Ici encore, une certaine lourdeur se ressent lors de ses déplacements, compréhensible vu la tenue d’ingénieur qu’il se traîne, ni même désagréable en soi. Cela étant, durant les affrontements, on accuse toujours un manque de réactivité pour répondre aux assauts régulièrement soudains des Nécromorphes. L’absence d’un éventuel demi-tour rapide, comme le pratique le remake de Resident Evil 2, ou d’un système d’esquive, notamment face aux projectiles des Rampeurs ou des Cracheurs, donne lieu à encore trop de moments frustrants où des points de vie se perdent bêtement. Mais ne clôturons pas ce test sur un point noir et abordons deux aspects qui raviront sans doute un peu tout le monde, la rejouabilité et l’accessibilité du remake.
Naturellement, comment ne pas reconduire le fameux mode Impossible, basé sur le mode Difficile, où l’on ne dispose cette fois que d’un seul emplacement de sauvegarde et d’une seule vie. En gros, mourir transforme notre partie en Difficile, et on est bon pour recommencer de zéro.

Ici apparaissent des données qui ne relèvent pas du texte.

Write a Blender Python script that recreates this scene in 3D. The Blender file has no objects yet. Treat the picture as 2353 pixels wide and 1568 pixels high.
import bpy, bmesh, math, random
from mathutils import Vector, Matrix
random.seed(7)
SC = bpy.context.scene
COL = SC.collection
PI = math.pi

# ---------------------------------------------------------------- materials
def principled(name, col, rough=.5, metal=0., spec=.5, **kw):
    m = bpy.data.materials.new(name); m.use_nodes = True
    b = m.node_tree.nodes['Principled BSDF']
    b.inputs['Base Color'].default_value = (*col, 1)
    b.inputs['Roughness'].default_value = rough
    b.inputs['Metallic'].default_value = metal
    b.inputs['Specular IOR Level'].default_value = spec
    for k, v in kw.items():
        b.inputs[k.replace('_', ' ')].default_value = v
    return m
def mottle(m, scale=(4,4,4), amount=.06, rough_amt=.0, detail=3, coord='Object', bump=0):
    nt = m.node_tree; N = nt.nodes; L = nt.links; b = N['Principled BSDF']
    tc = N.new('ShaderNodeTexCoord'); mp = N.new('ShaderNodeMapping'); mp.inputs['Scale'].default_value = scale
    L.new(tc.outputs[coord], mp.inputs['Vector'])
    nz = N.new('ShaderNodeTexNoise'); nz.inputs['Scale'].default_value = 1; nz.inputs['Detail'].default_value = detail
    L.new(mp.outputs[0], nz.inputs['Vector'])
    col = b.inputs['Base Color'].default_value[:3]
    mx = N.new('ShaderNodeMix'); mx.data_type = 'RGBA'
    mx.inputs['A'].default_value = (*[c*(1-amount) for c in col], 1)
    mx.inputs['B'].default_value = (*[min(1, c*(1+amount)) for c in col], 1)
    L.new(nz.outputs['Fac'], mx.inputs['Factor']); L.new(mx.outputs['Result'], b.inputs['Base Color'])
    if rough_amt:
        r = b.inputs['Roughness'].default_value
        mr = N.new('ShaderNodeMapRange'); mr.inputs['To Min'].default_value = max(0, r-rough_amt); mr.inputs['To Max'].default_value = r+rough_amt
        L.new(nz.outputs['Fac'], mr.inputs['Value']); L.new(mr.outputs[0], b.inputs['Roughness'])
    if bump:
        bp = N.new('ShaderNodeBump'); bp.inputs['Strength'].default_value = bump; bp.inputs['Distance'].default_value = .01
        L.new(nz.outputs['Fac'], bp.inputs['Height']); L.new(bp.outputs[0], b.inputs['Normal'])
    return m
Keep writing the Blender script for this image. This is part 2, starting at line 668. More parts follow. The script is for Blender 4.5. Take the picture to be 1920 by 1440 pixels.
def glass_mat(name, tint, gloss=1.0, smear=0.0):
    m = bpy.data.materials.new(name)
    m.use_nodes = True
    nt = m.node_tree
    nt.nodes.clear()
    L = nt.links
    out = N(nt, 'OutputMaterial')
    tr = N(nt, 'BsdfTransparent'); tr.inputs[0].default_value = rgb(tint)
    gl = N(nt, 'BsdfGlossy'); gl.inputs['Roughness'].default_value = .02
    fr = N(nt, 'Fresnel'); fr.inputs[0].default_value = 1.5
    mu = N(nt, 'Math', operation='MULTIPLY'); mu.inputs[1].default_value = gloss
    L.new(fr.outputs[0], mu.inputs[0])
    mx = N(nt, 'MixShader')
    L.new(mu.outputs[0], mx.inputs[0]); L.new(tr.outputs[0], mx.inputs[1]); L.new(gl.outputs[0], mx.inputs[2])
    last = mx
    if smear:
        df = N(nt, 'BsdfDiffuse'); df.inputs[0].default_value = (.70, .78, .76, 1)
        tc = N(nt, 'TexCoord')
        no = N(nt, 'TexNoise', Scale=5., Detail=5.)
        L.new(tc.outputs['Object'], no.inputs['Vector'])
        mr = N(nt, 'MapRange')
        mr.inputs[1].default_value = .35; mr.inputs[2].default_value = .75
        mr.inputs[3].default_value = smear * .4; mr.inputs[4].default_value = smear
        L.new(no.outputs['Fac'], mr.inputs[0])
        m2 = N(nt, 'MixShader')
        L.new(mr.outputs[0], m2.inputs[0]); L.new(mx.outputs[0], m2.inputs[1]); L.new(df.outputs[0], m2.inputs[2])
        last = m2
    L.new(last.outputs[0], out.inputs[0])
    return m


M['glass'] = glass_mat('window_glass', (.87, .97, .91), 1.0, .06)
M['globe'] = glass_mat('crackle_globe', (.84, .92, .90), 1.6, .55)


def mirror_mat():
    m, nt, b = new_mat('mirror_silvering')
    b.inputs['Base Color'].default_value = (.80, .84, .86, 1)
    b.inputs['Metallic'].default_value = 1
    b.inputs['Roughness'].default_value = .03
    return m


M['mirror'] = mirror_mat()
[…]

Sachant qu’il y a une tenue et une arme uniques à gagner au bout de la run, un tel challenge devrait motiver les puristes. Le New Game +, de retour, propose carrément cette fois une fin alternative si vous collectez les 12 fragments de monolithes éparpillés au sein de l’Ishimura. Enfin, côté accessibilité, Dead Space Remake offre la possibilité au plus grand nombre d’être découvert, qu’il s’agisse de paramètres visuels, comme la taille des sous-titres ou le mode daltonien, ou bien du mode Histoire, une difficulté où les ennemis ne sont plus vraiment une menace, afin de profiter au maximum de l’intrigue.